Assuming n2
is of some built-in type, the cast to int &
type performs the reinterpretation of lvalue n1
(whatever type it had) as an lvalue of type int
.
In the context of int n2 = (int &) n1
declaration, if n1
is by itself an lvalue of type int
, the cast is superfluous, it changes absolutely nothing. If n1
is an lvalue of type const int
, then the cast simply casts away the constness, which is also superfluous in the above context. If n1
is an lvalue of some other type, the cast simply reinterprets memory occupied by n1
as an object of type int
(this is called type punning). If n1
is not an lvalue the code is ill-formed.
So, in the code like int n2 = (int&) n1
the cast to int &
is only non-redundant (has some actual effect) when it does type punning, i.e when n1
is an lvalue of some other type (not int
). For example
float n1 = 5.0;
int n2 = (int &) n1;
which would be equivalent to
int n2 = *(int *) &n1;
and to
int n2 = *reinterpret_cast<int *>(&n1);
Needless to say, this is a pretty bad programming practice.

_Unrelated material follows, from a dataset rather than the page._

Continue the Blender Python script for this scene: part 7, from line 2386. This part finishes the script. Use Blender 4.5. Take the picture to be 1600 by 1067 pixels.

This is, BTW, one of the cases when using a dedicated C++-style cast is strongly preferred. If the author of the code used reinterpret_cast
instead of C-style cast, you probably wouldn't have to ask this question.
Of course, if n1
itself is of type int
, there's no meaningful explanation for this cast. In that case it is, again, completely superfluous.
P.S. There's also a possibility that n2
is a class with overloaded conversion operator to int &
type, which is a different story entirely... Anyway, you have to tell what n2
is when you ask questions like that.